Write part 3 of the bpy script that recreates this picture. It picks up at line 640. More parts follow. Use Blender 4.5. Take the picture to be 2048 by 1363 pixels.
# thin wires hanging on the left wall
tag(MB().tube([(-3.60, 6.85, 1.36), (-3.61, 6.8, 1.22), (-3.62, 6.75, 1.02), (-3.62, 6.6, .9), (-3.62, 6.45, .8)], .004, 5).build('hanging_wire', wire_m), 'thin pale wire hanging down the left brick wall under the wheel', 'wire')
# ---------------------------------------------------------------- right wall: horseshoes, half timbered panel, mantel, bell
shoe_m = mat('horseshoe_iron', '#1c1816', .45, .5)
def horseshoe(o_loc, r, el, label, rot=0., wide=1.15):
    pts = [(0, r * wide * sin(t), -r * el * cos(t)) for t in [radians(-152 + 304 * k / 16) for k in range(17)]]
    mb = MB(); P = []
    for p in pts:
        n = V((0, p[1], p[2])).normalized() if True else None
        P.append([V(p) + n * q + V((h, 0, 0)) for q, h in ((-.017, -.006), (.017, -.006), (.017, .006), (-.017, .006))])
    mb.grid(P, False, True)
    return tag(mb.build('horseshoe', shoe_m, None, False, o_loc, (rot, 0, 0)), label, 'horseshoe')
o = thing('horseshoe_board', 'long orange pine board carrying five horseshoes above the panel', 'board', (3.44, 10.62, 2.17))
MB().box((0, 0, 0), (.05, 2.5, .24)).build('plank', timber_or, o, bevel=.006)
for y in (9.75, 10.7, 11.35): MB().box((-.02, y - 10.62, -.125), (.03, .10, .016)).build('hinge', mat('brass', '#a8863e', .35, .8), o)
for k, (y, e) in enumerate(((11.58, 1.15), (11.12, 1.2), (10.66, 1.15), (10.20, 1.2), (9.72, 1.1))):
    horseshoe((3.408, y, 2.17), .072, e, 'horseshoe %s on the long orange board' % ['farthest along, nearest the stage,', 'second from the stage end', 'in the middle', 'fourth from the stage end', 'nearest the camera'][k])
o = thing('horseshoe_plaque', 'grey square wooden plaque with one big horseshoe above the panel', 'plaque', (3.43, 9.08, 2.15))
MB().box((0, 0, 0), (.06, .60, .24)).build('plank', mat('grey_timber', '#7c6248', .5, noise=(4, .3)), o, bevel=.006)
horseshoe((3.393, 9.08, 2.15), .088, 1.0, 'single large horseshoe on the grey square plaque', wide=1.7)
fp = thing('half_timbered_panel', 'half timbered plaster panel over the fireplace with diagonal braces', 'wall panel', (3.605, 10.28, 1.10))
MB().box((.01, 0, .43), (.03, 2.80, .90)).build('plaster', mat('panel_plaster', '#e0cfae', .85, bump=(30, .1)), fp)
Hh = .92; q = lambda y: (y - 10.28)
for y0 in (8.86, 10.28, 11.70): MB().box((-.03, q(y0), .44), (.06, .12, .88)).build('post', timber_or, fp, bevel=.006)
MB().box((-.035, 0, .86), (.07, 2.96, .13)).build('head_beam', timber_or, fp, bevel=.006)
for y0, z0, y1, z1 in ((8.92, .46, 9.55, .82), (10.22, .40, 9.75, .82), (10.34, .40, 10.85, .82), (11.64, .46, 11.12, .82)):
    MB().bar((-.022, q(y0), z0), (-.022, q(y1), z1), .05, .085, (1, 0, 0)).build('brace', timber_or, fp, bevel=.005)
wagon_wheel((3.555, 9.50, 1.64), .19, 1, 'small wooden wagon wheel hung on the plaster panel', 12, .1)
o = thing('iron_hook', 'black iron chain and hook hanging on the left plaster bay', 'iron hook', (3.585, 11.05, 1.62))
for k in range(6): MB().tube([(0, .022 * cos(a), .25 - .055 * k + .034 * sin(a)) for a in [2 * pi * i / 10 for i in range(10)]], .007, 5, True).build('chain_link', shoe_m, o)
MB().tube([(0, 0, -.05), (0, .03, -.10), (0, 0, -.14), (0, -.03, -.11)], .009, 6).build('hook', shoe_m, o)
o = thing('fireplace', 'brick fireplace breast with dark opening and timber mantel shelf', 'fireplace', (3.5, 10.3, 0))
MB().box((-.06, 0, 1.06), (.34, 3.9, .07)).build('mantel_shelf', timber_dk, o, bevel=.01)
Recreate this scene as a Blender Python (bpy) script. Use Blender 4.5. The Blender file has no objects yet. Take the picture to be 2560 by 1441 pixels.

■ Exercise details
Extract each entry in full and write it down exactly.

■ Answer for this exercise
Write part 3 of the bpy script that recreates this picture. It picks up at line 640. More parts follow. Use Blender 4.5. Take the picture to be 2048 by 1363 pixels.
# thin wires hanging on the left wall
tag(MB().tube([(-3.60, 6.85, 1.36), (-3.61, 6.8, 1.22), (-3.62, 6.75, 1.02), (-3.62, 6.6, .9), (-3.62, 6.45, .8)], .004, 5).build('hanging_wire', wire_m), 'thin pale wire hanging down the left brick wall under the wheel', 'wire')
# ---------------------------------------------------------------- right wall: horseshoes, half timbered panel, mantel, bell
shoe_m = mat('horseshoe_iron', '#1c1816', .45, .5)
def horseshoe(o_loc, r, el, label, rot=0., wide=1.15):
    pts = [(0, r * wide * sin(t), -r * el * cos(t)) for t in [radians(-152 + 304 * k / 16) for k in range(17)]]
    mb = MB(); P = []
    for p in pts:
        n = V((0, p[1], p[2])).normalized() if True else None
        P.append([V(p) + n * q + V((h, 0, 0)) for q, h in ((-.017, -.006), (.017, -.006), (.017, .006), (-.017, .006))])
    mb.grid(P, False, True)
    return tag(mb.build('horseshoe', shoe_m, None, False, o_loc, (rot, 0, 0)), label, 'horseshoe')
o = thing('horseshoe_board', 'long orange pine board carrying five horseshoes above the panel', 'board', (3.44, 10.62, 2.17))
MB().box((0, 0, 0), (.05, 2.5, .24)).build('plank', timber_or, o, bevel=.006)
for y in (9.75, 10.7, 11.35): MB().box((-.02, y - 10.62, -.125), (.03, .10, .016)).build('hinge', mat('brass', '#a8863e', .35, .8), o)
for k, (y, e) in enumerate(((11.58, 1.15), (11.12, 1.2), (10.66, 1.15), (10.20, 1.2), (9.72, 1.1))):
    horseshoe((3.408, y, 2.17), .072, e, 'horseshoe %s on the long orange board' % ['farthest along, nearest the stage,', 'second from the stage end', 'in the middle', 'fourth from the stage end', 'nearest the camera'][k])
o = thing('horseshoe_plaque', 'grey square wooden plaque with one big horseshoe above the panel', 'plaque', (3.43, 9.08, 2.15))
MB().box((0, 0, 0), (.06, .60, .24)).build('plank', mat('grey_timber', '#7c6248', .5, noise=(4, .3)), o, bevel=.006)
horseshoe((3.393, 9.08, 2.15), .088, 1.0, 'single large horseshoe on the grey square plaque', wide=1.7)
fp = thing('half_timbered_panel', 'half timbered plaster panel over the fireplace with diagonal braces', 'wall panel', (3.605, 10.28, 1.10))
MB().box((.01, 0, .43), (.03, 2.80, .90)).build('plaster', mat('panel_plaster', '#e0cfae', .85, bump=(30, .1)), fp)
Hh = .92; q = lambda y: (y - 10.28)
for y0 in (8.86, 10.28, 11.70): MB().box((-.03, q(y0), .44), (.06, .12, .88)).build('post', timber_or, fp, bevel=.006)
MB().box((-.035, 0, .86), (.07, 2.96, .13)).build('head_beam', timber_or, fp, bevel=.006)
for y0, z0, y1, z1 in ((8.92, .46, 9.55, .82), (10.22, .40, 9.75, .82), (10.34, .40, 10.85, .82), (11.64, .46, 11.12, .82)):
    MB().bar((-.022, q(y0), z0), (-.022, q(y1), z1), .05, .085, (1, 0, 0)).build('brace', timber_or, fp, bevel=.005)
wagon_wheel((3.555, 9.50, 1.64), .19, 1, 'small wooden wagon wheel hung on the plaster panel', 12, .1)
o = thing('iron_hook', 'black iron chain and hook hanging on the left plaster bay', 'iron hook', (3.585, 11.05, 1.62))
for k in range(6): MB().tube([(0, .022 * cos(a), .25 - .055 * k + .034 * sin(a)) for a in [2 * pi * i / 10 for i in range(10)]], .007, 5, True).build('chain_link', shoe_m, o)
MB().tube([(0, 0, -.05), (0, .03, -.10), (0, 0, -.14), (0, -.03, -.11)], .009, 6).build('hook', shoe_m, o)
o = thing('fireplace', 'brick fireplace breast with dark opening and timber mantel shelf', 'fireplace', (3.5, 10.3, 0))
MB().box((-.06, 0, 1.06), (.34, 3.9, .07)).build('mantel_shelf', timber_dk, o, bevel=.01)
Recreate this scene as a Blender Python (bpy) script. Use Blender 4.5. The Blender file has no objects yet. Take the picture to be 2560 by 1441 pixels.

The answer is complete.